The extreme Christian colleges in my research, however, operated differently. Liberty University—the largest Christian University in the world— was my most prominent researched example, with Oral Roberts University and Bob Jones University coming in a close second. These schools had rules. Strict ones. About dress codes and visitors; friendships and relationships. They established curfews and mandatory rituals. I wanted to explore what happens when a person seeking freedom—thinking college was their means to get it—instead had it restricted. I wondered what it would be like to seek freedom elsewhere—what kind of trouble would someone get into when every decision they make is regulated. It made me think of the restriction to binge pipeline I’d become familiar with in regards to eating disorders. If you restrict, restrict, restrict… eventually, it’s common to binge. If you’re controlled, controlled, controlled… eventually, do you rebel?
I had that question in the back of my mind while thinking about the theme of the book—what message did I want to send, what point did I want to make?
That’s when I started thinking about Chanel Miller. In 2015 she was sexually assaulted on Stanford University’s campus by Brock Turner. Turner was convicted of three counts of sexual assault, sentenced to six months in jail, and served three before being released on good behavior. A discussion that came out of the case was about privilege and the handling of college sexual assault.
If schools are generally underreporting sexual assault—one study proports “the actual rate of sexual assault is at least an estimated 44% higher than the numbers that universities submit in compliance with the Clery Act”—what would happen in a school that also has extremely strict abstinence policies?
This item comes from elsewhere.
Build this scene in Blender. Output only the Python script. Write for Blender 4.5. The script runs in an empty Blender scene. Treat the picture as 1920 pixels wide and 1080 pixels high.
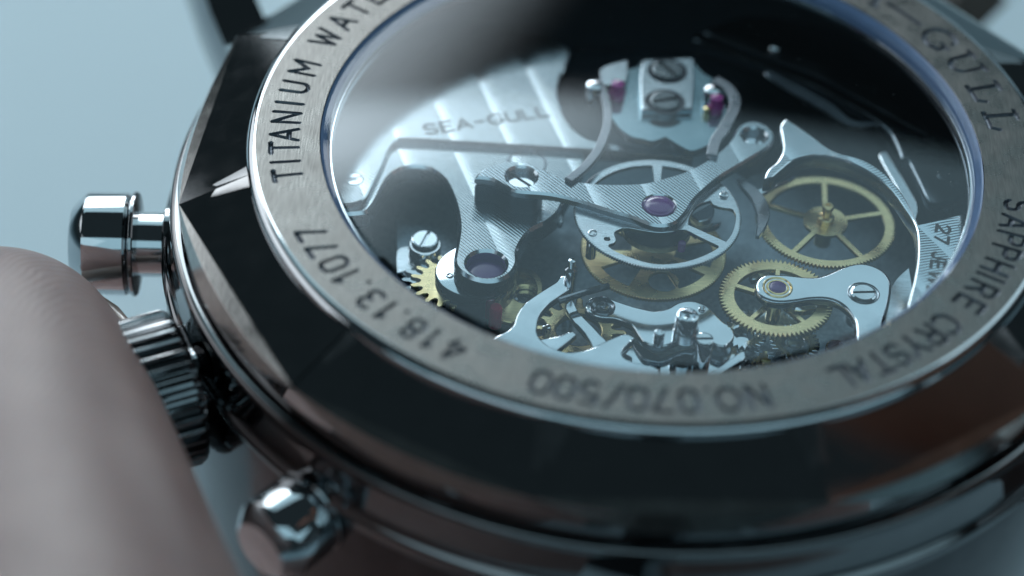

A school like Liberty University, or Oral Roberts University, or Bob Jones University.
In July 2021, a dozen anonymous former students from Liberty University sued the school and came forward alleging a pattern of school officials “discouraging, dismissing, and even blaming female students who have tried to come forward with claims of sexual assault.” The lawsuit claimed, “the school failed to help victims of sexual assault and that the school’s student honor code made assault more likely by making it ‘difficult or impossible’ for students to report sexual violence.”
For me, the key to writing about this—to exploring how privilege and age-old rules aid in the mishandling of sexual assault reports on college campuses—was to not write it at all. The Social Climber does not feature a graphic assault scene. Instead, it features Eliza Bennet, reeling from her past, determined to make it right. It features a character who feels angry and betrayed, who needs to overcome this in order to move on. She needs to feel in control because so much of her past was defined by a lack of autonomy, a lack of self. A lack of liberty.
As an adult, Eliza has meticulously climbed the social ladder from religious cult upbringing to Upper East Side elite. She has the gorgeous old-money fiancé, the upper-crust penthouse apartment, the glossy job. She’s made it in a city that never would have accepted the old her. In fact, the old her never would have tried. It’s through her sharp observations of the privileged world of the one-percenters she’s surrounded herself with that we’re able to begin to understand how people like Brock Turner or any of the dozen men who assaulted the women of the Liberty University lawsuit can be protected.
They say show, don’t tell, and I think that especially applies to fictionalizing true crime. Don’t preach the point you’re trying to make or list the crime elements you’re trying to highlight. Write a compelling character that readers will invest in, and experience everything through her eyes. Let your character’s actions, reactions, behaviors, and emotions start the conversation about what you’re trying to say.